⟨
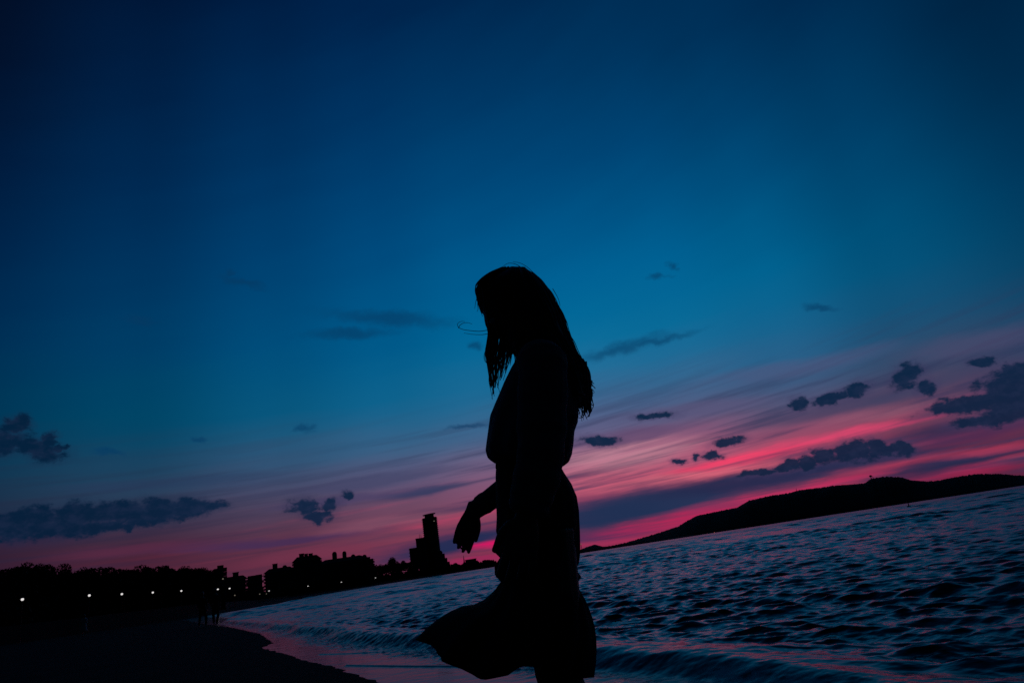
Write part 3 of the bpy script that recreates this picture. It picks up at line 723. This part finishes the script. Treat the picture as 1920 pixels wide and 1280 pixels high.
# ------------------------------------------------------------------ people
def hand(m, w, d, wv, nrm, s=1.0, curl=.35, spread=.10, thumb=.6):
    """palm, four bent fingers of different length and a thumb from the palm's side, into m"""
    d = Vector(d).normalized(); wv = (Vector(wv) - d * Vector(wv).dot(d)).normalized(); nrm = Vector(nrm); nrm = (nrm - d * nrm.dot(d) - wv * nrm.dot(wv)).normalized(); w = Vector(w)
    def sec(t, hw, ht, n=14):
        c = w + d * t * s; return [c + (wv * math.cos(a) * hw + nrm * math.sin(a) * ht) * s for a in (2 * math.pi * k / n for k in range(n))]
    m.loft([sec(-.035, .024, .019), sec(0, .026, .018), sec(.03, .034, .017), sec(.06, .040, .015), sec(.085, .041, .012), sec(.093, .036, .008)])
    for k, (o, ln, a0) in enumerate([(.031, .070, 1.0), (.0105, .079, .5), (-.0105, .073, -.2), (-.031, .057, -1.2)]):
        p = w + d * .083 * s + wv * o * s; dirv = (d + wv * spread * a0).normalized(); pts = [p]; cu = curl * (1 + .18 * k)
        for j, fr in enumerate((.45, .32, .23)):
            ang = cu * (j + .6); q_ = dirv * math.cos(ang) + nrm * math.sin(ang); p = p + q_ * ln * fr * s; pts.append(p)
        P, Rr = smoothed(pts, [.0088 * s, .0083 * s, .0074 * s, .0058 * s], 3); m.tube(P, Rr, 10, ref=wv)
    p = w + d * .022 * s + wv * .026 * s; q_ = (d * .75 + wv * thumb + nrm * .25).normalized(); q2 = (d * .95 + wv * thumb * .35 + nrm * .3).normalized()
    P, Rr = smoothed([p, p + q_ * .032 * s, p + q_ * .032 * s + q2 * .030 * s, p + q_ * .032 * s + q2 * .052 * s], [.0135 * s, .0115 * s, .0095 * s, .007 * s], 3); m.tube(P, Rr, 10, ref=nrm)
def head(m, c, F, U, S, k=1.0):
    """skull, jaw, nose, lips, brow and ears as one closed surface added to m; F forward, U up, S side"""
    nu, nv = 40, 30; rings = []
    for i in range(1, nv):
        t = math.pi * i / nv; rg = []
        for j in range(nu):
            p = 2 * math.pi * j / nu; z = math.cos(t); fx = math.sin(t) * math.cos(p); sx = math.sin(t) * math.sin(p)
            a = .094 * fx; b_ = .074 * sx; h = .118 * z
            if z < -.1:
                j_ = (-.1 - z) / .9; b_ *= 1 - .38 * j_; a *= (1 - .20 * j_) if fx > 0 else (1 - .45 * j_); a += .014 * j_
            if fx > 0:
                g_ = lambda y0, z0, sy, sz: math.exp(-((b_ - y0) / sy) ** 2 - ((h - z0) / sz) ** 2)
                a += .021 * g_(0, -.030, .013, .016) + .011 * g_(0, -.008, .009, .022) + .006 * g_(0, -.063, .022, .007) + .005 * g_(0, -.074, .020, .007) + .010 * g_(0, -.100, .022, .014) + .004 * g_(0, .018, .045, .012)
                a -= .009 * g_(.031, -.002, .014, .011) + .009 * g_(-.031, -.002, .014, .011)
            rg.append(c + (F * a + S * b_ + U * h) * k)
        rings.append(rg)
    m.loft(rings)
    for s in (-1, 1):
        m.tube([c + (F * -.012 + S * s * .070 + U * .018) * k, c + (F * -.020 + S * s * .081 + U * .004) * k, c + (F * -.006 + S * s * .074 + U * -.030) * k], [.012 * k, .016 * k, .008 * k], 8, .45, ref=S)

Y0 = 1.85
def Wp(px, py, dy=0.0): p = ony(px, py, Y0); return Vector((p.x, Y0 + dy, p.z))     # body plane, pushed sideways
def Vp(px, py, dy): return ony(px, py, Y0 + dy)                                     # seen at this place, dy off the body plane
def prof(front, back, hw, n=44, e=1.0, wr=None):
    A = Wp(*front); B = Wp(*back); c = (A + B) / 2; h = (A - B) / 2; out = []
    for k in range(n):
        t = 2 * math.pi * k / n; w = 1 + (wr(t) if wr else 0)
        out.append(c + h * math.cos(t) * w + Vector((0, -hw * math.sin(t) * w, 0)))
    return out
gz0 = float(land_z(np.array([.09]), np.array([Y0]))[0])
woman = empty('person', (Wp(1035, 1200).x, Y0, gz0))
tag(woman, 'young woman with long hair and long skirt walking left, head bowed, nearest the camera', 'person')
m = MB()
# torso, neck
m.loft([prof((975,648),(1026,634),.050), prof((972,668),(1028,650),.050), prof((968,692),(1036,674),.062), prof((958,712),(1046,694),.13), prof((948,730),(1054,714),.165), prof((936,762),(1062,752),.155), prof((930,800),(1064,795),.142),
        prof((935,840),(1056,840),.125), prof((938,875),(1045,877),.122), prof((940,920),(1066,915),.150), prof((942,970),(1078,962),.172), prof((946,1015),(1080,1012),.176), prof((955,1045),(1074,1045),.150), prof((985,1062),(1050,1062),.08)])
hc = Wp(968, 580); F = Vector((-.90, 0, -.43)).normalized(); S = Vector((0, -1, 0)); U = F.cross(S).normalized()
if U.z < 0: U = -U
head(m, hc, F, U, S, .97)
m.tube(*smoothed([hc + U * -.03 + F * -.025, Wp(1000, 640), Wp(1004, 690)], [.05, .050, .056]), n=16)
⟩
Word for word, quote the full listing, omitting every picture.

■ **Final result**
Write part 3 of the bpy script that recreates this picture. It picks up at line 723. This part finishes the script. Treat the picture as 1920 pixels wide and 1280 pixels high.
# ------------------------------------------------------------------ people
def hand(m, w, d, wv, nrm, s=1.0, curl=.35, spread=.10, thumb=.6):
    """palm, four bent fingers of different length and a thumb from the palm's side, into m"""
    d = Vector(d).normalized(); wv = (Vector(wv) - d * Vector(wv).dot(d)).normalized(); nrm = Vector(nrm); nrm = (nrm - d * nrm.dot(d) - wv * nrm.dot(wv)).normalized(); w = Vector(w)
    def sec(t, hw, ht, n=14):
        c = w + d * t * s; return [c + (wv * math.cos(a) * hw + nrm * math.sin(a) * ht) * s for a in (2 * math.pi * k / n for k in range(n))]
    m.loft([sec(-.035, .024, .019), sec(0, .026, .018), sec(.03, .034, .017), sec(.06, .040, .015), sec(.085, .041, .012), sec(.093, .036, .008)])
    for k, (o, ln, a0) in enumerate([(.031, .070, 1.0), (.0105, .079, .5), (-.0105, .073, -.2), (-.031, .057, -1.2)]):
        p = w + d * .083 * s + wv * o * s; dirv = (d + wv * spread * a0).normalized(); pts = [p]; cu = curl * (1 + .18 * k)
        for j, fr in enumerate((.45, .32, .23)):
            ang = cu * (j + .6); q_ = dirv * math.cos(ang) + nrm * math.sin(ang); p = p + q_ * ln * fr * s; pts.append(p)
        P, Rr = smoothed(pts, [.0088 * s, .0083 * s, .0074 * s, .0058 * s], 3); m.tube(P, Rr, 10, ref=wv)
    p = w + d * .022 * s + wv * .026 * s; q_ = (d * .75 + wv * thumb + nrm * .25).normalized(); q2 = (d * .95 + wv * thumb * .35 + nrm * .3).normalized()
    P, Rr = smoothed([p, p + q_ * .032 * s, p + q_ * .032 * s + q2 * .030 * s, p + q_ * .032 * s + q2 * .052 * s], [.0135 * s, .0115 * s, .0095 * s, .007 * s], 3); m.tube(P, Rr, 10, ref=nrm)
def head(m, c, F, U, S, k=1.0):
    """skull, jaw, nose, lips, brow and ears as one closed surface added to m; F forward, U up, S side"""
    nu, nv = 40, 30; rings = []
    for i in range(1, nv):
        t = math.pi * i / nv; rg = []
        for j in range(nu):
            p = 2 * math.pi * j / nu; z = math.cos(t); fx = math.sin(t) * math.cos(p); sx = math.sin(t) * math.sin(p)
            a = .094 * fx; b_ = .074 * sx; h = .118 * z
            if z < -.1:
                j_ = (-.1 - z) / .9; b_ *= 1 - .38 * j_; a *= (1 - .20 * j_) if fx > 0 else (1 - .45 * j_); a += .014 * j_
            if fx > 0:
                g_ = lambda y0, z0, sy, sz: math.exp(-((b_ - y0) / sy) ** 2 - ((h - z0) / sz) ** 2)
                a += .021 * g_(0, -.030, .013, .016) + .011 * g_(0, -.008, .009, .022) + .006 * g_(0, -.063, .022, .007) + .005 * g_(0, -.074, .020, .007) + .010 * g_(0, -.100, .022, .014) + .004 * g_(0, .018, .045, .012)
                a -= .009 * g_(.031, -.002, .014, .011) + .009 * g_(-.031, -.002, .014, .011)
            rg.append(c + (F * a + S * b_ + U * h) * k)
        rings.append(rg)
    m.loft(rings)
    for s in (-1, 1):
        m.tube([c + (F * -.012 + S * s * .070 + U * .018) * k, c + (F * -.020 + S * s * .081 + U * .004) * k, c + (F * -.006 + S * s * .074 + U * -.030) * k], [.012 * k, .016 * k, .008 * k], 8, .45, ref=S)

Y0 = 1.85
def Wp(px, py, dy=0.0): p = ony(px, py, Y0); return Vector((p.x, Y0 + dy, p.z))     # body plane, pushed sideways
def Vp(px, py, dy): return ony(px, py, Y0 + dy)                                     # seen at this place, dy off the body plane
def prof(front, back, hw, n=44, e=1.0, wr=None):
    A = Wp(*front); B = Wp(*back); c = (A + B) / 2; h = (A - B) / 2; out = []
    for k in range(n):
        t = 2 * math.pi * k / n; w = 1 + (wr(t) if wr else 0)
        out.append(c + h * math.cos(t) * w + Vector((0, -hw * math.sin(t) * w, 0)))
    return out
gz0 = float(land_z(np.array([.09]), np.array([Y0]))[0])
woman = empty('person', (Wp(1035, 1200).x, Y0, gz0))
tag(woman, 'young woman with long hair and long skirt walking left, head bowed, nearest the camera', 'person')
m = MB()
# torso, neck
m.loft([prof((975,648),(1026,634),.050), prof((972,668),(1028,650),.050), prof((968,692),(1036,674),.062), prof((958,712),(1046,694),.13), prof((948,730),(1054,714),.165), prof((936,762),(1062,752),.155), prof((930,800),(1064,795),.142),
        prof((935,840),(1056,840),.125), prof((938,875),(1045,877),.122), prof((940,920),(1066,915),.150), prof((942,970),(1078,962),.172), prof((946,1015),(1080,1012),.176), prof((955,1045),(1074,1045),.150), prof((985,1062),(1050,1062),.08)])
hc = Wp(968, 580); F = Vector((-.90, 0, -.43)).normalized(); S = Vector((0, -1, 0)); U = F.cross(S).normalized()
if U.z < 0: U = -U
head(m, hc, F, U, S, .97)
m.tube(*smoothed([hc + U * -.03 + F * -.025, Wp(1000, 640), Wp(1004, 690)], [.05, .050, .056]), n=16)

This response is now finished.